Nonetheless, it was a very satisfying read, and an excellent finale to the series. Tiffany is now a young adult, working hard as a witch - which mainly seems to involve being a midwife, nurse and counsellor at all hours of day and night. She has a lot of talent, and this is recognised by Granny Weatherwax; to say more on this would be to give a spoiler for an unexpected storyline that could have been shocking, yet was so sensitively done that I found it almost uplifting.

Meanwhile the evil elves are planning to invade the Discworld again, sensing that the barriers are weak. The advent of the railways lines frightens them - elves cannot tolerate iron or steel - and they don’t understand why goblins are being treated as sentient beings by the people of the Disc. There’s a classic, somewhat brutal battle forming the climax of the book.

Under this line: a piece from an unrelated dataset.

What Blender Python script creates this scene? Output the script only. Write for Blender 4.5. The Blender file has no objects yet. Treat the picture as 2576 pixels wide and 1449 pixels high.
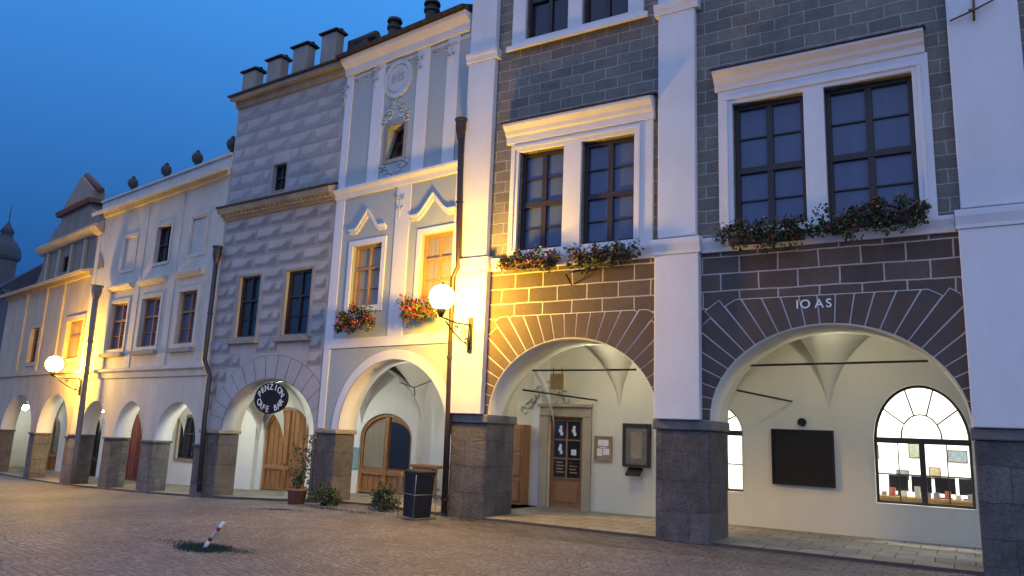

Alongside this we meet Geoffrey, a likeable young man with an overbearing father, is determined to become a witch. It’s a nice mirror to the first of the witches books, ‘Equal Rites’, in which a young woman is destined to become a wizard. Pratchett often wrote undercurrents about women’s rights as well as the importance of accepting and working alongside people of all shapes, sizes and races (literally so on the Disc) and it’s a nice touch that Geoffrey is happy to help, to take on some quite unpleasant tasks, and generally to weave peace.

There’s much more; the Nac Mac Feegle naturally play an important role, as does a highly intelligent goat. To those not familiar with Discworld, it would probably be best to try some of Pratchett’s earlier works before reading this, particularly the ones featuring Tiffany Aching. Still, as with all the books in the series it could stand alone, even if the number of people and places might seem rather overwhelming.

I would caution parents that it isn’t a book for younger children. Some quite sensitive topics are covered, and there’s a bit of violence as well as some bad language. Older children and teens who have read the previous Tiffany Aching books may enjoy it, although she is now a young woman rather than a child, and there's even a low-key love interest.

Critics have said that some threads are left rather hanging, and some scenes aren’t really thorough enough. Perhaps that’s so; had the author lived longer, he would no doubt have edited and added, as explained in the epilogue. Nevertheless, it works well and in my opinion it’s still a terrific story; I’m very pleased that I’ve finally read it. Recommended to all who have enjoyed the Discworld series.